Da wir derzeit aber leider noch auf LNG als Brückentechnologie angewiesen sind, setzen wir uns bereits jetzt entschlossen für die Einhaltung der Menschenrechte und die Verbesserung der Lebensumstände der Arbeitenden vor Ort ein. Zum einen geschieht dies durch bilaterale Klima-, Energie- und Wasserstoffpartnerschaften (https://www.bmwk.de/Redaktion/DE/Artikel/Energie/internationale-energiepolitik-2.html), bei denen einerseits die menschenrechtliche Lage adressiert wird und andererseits ein Fokus auf den Ausbau regenerativer Energie gelegt wird. Zum anderen wirkt das Lieferkettengesetz an sich: es gibt mit dem Bundesamt für Wirtschaft und Ausfuhrkontrolle (BAFA) eine verantwortliche Institution, Betroffene von Menschenrechtsverletzungen können nun auch in Deutschland klagen und Risiken und Problematiken werden in jährlichen Berichten benannt und können so zielgerichteter angegangen werden. Mir ist bewusst, dass die derzeitige Lage noch nicht ideal ist – deswegen werde ich mich persönlich auch weiterhin für die Einhaltung und Durchsetzung sowie den Einsatz aller möglichen Mittel der Bundesrepublik einsetzen, um die Menschenrechtslage in den Ursprungsländern zu verbessern.
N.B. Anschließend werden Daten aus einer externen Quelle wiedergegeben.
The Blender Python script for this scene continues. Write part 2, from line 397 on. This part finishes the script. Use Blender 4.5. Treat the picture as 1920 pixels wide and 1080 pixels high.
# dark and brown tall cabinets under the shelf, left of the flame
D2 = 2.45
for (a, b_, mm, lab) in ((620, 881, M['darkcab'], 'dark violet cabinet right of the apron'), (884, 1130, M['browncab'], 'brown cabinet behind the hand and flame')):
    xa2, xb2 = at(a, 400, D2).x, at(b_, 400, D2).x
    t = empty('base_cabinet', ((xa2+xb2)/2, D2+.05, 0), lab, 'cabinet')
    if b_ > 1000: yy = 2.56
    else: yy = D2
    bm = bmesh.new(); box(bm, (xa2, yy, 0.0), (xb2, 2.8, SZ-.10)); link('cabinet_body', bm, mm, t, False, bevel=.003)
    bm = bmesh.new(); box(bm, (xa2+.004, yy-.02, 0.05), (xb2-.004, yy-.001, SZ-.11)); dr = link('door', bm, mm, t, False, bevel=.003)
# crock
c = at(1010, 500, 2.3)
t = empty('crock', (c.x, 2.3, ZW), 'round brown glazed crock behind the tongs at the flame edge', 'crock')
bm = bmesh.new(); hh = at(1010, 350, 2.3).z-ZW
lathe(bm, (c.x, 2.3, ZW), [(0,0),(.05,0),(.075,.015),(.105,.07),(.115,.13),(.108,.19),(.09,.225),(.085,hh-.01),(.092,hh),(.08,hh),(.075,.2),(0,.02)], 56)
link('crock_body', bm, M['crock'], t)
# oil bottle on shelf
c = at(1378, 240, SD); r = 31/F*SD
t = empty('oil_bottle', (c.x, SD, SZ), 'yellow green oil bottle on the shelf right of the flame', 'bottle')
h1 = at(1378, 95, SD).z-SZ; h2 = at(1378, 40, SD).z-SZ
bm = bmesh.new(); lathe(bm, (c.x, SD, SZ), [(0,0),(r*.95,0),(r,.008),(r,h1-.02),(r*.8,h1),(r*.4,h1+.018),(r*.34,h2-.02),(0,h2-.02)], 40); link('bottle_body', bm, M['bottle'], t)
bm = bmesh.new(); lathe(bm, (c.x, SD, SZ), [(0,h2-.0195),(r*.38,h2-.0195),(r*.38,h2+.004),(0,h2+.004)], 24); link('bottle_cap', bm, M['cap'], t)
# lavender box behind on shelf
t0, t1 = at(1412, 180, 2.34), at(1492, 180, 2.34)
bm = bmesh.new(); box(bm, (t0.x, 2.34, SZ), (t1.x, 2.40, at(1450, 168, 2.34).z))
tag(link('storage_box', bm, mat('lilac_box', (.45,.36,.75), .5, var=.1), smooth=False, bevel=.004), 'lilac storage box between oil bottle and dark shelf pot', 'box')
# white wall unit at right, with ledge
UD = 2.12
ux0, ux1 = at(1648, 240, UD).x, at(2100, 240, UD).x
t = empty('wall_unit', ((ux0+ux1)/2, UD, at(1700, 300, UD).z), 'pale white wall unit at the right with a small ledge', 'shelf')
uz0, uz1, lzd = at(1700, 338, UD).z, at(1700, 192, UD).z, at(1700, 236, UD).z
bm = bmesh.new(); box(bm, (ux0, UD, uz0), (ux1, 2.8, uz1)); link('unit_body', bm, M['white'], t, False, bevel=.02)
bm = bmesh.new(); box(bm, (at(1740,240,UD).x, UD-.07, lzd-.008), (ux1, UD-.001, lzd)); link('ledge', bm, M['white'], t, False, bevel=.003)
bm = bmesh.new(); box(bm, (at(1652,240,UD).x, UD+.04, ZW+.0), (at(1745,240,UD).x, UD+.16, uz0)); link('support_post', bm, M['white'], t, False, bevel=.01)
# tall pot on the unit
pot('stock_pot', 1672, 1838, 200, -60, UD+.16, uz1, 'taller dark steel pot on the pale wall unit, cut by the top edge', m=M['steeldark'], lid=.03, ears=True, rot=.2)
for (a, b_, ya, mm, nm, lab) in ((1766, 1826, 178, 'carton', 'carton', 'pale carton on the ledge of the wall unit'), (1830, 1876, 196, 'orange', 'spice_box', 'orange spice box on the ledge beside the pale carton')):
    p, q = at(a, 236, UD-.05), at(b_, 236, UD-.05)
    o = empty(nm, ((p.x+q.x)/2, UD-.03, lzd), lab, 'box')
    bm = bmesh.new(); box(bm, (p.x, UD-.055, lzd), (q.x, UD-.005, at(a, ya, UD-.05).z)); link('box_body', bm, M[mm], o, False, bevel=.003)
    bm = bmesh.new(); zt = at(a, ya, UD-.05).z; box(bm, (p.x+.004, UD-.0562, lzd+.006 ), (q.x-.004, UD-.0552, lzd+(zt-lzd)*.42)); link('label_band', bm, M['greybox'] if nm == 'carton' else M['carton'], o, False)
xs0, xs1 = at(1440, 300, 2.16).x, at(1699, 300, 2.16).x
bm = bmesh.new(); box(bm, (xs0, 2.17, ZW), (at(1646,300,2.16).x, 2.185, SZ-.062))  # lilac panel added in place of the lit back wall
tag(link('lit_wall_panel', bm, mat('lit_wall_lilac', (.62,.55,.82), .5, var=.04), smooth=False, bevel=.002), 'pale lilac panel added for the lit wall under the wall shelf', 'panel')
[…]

Was die von Ihnen angesprochenen Investitionen deutscher Firmen in US-amerikanische Erdgasförderprojekte angeht, ist dies in letzter Instanz die Entscheidung der beteiligten und privat geführten Banken und Firmen. Trotzdem werde ich mich im Zuge der Energiewende weiterhin für einen nachhaltigen Umbau der Energieinfrastruktur und zugehöriger Versorgung einsetzen, wodurch mittel- und langfristig die Investitionen in erneuerbare Energien attraktiver werden als Investitionen in fossile Energieträger.

Erneut vielen Dank für Ihre Anfrage.